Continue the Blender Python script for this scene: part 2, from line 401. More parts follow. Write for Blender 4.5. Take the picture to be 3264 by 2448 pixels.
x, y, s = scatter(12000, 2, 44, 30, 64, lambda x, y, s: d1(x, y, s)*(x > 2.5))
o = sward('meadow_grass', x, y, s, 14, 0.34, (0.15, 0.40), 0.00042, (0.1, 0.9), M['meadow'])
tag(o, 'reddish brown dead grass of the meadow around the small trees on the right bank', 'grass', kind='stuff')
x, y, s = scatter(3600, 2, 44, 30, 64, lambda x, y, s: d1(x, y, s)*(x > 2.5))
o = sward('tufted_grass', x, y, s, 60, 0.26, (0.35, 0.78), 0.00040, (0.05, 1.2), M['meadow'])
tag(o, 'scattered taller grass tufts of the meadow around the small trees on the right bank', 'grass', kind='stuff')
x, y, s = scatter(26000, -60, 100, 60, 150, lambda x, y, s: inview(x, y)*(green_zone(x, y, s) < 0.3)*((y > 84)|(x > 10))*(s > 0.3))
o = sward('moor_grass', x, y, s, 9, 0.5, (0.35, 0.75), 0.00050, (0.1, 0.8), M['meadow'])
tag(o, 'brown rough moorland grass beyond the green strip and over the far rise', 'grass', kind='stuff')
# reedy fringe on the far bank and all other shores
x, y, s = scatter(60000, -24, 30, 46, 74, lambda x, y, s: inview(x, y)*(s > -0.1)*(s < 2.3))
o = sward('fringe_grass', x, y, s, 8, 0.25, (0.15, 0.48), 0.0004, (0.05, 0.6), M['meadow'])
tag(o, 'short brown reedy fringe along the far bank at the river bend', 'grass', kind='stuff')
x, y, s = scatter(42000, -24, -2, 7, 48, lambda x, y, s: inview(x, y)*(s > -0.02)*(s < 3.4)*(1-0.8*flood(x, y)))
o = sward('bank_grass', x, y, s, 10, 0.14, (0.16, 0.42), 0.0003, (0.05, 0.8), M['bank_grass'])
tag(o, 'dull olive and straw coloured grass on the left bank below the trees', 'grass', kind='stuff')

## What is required
Make an exact copy of the data above.

## Task solution
Continue the Blender Python script for this scene: part 2, from line 401. More parts follow. Write for Blender 4.5. Take the picture to be 3264 by 2448 pixels.
x, y, s = scatter(12000, 2, 44, 30, 64, lambda x, y, s: d1(x, y, s)*(x > 2.5))
o = sward('meadow_grass', x, y, s, 14, 0.34, (0.15, 0.40), 0.00042, (0.1, 0.9), M['meadow'])
tag(o, 'reddish brown dead grass of the meadow around the small trees on the right bank', 'grass', kind='stuff')
x, y, s = scatter(3600, 2, 44, 30, 64, lambda x, y, s: d1(x, y, s)*(x > 2.5))
o = sward('tufted_grass', x, y, s, 60, 0.26, (0.35, 0.78), 0.00040, (0.05, 1.2), M['meadow'])
tag(o, 'scattered taller grass tufts of the meadow around the small trees on the right bank', 'grass', kind='stuff')
x, y, s = scatter(26000, -60, 100, 60, 150, lambda x, y, s: inview(x, y)*(green_zone(x, y, s) < 0.3)*((y > 84)|(x > 10))*(s > 0.3))
o = sward('moor_grass', x, y, s, 9, 0.5, (0.35, 0.75), 0.00050, (0.1, 0.8), M['meadow'])
tag(o, 'brown rough moorland grass beyond the green strip and over the far rise', 'grass', kind='stuff')
# reedy fringe on the far bank and all other shores
x, y, s = scatter(60000, -24, 30, 46, 74, lambda x, y, s: inview(x, y)*(s > -0.1)*(s < 2.3))
o = sward('fringe_grass', x, y, s, 8, 0.25, (0.15, 0.48), 0.0004, (0.05, 0.6), M['meadow'])
tag(o, 'short brown reedy fringe along the far bank at the river bend', 'grass', kind='stuff')
x, y, s = scatter(42000, -24, -2, 7, 48, lambda x, y, s: inview(x, y)*(s > -0.02)*(s < 3.4)*(1-0.8*flood(x, y)))
o = sward('bank_grass', x, y, s, 10, 0.14, (0.16, 0.42), 0.0003, (0.05, 0.8), M['bank_grass'])
tag(o, 'dull olive and straw coloured grass on the left bank below the trees', 'grass', kind='stuff')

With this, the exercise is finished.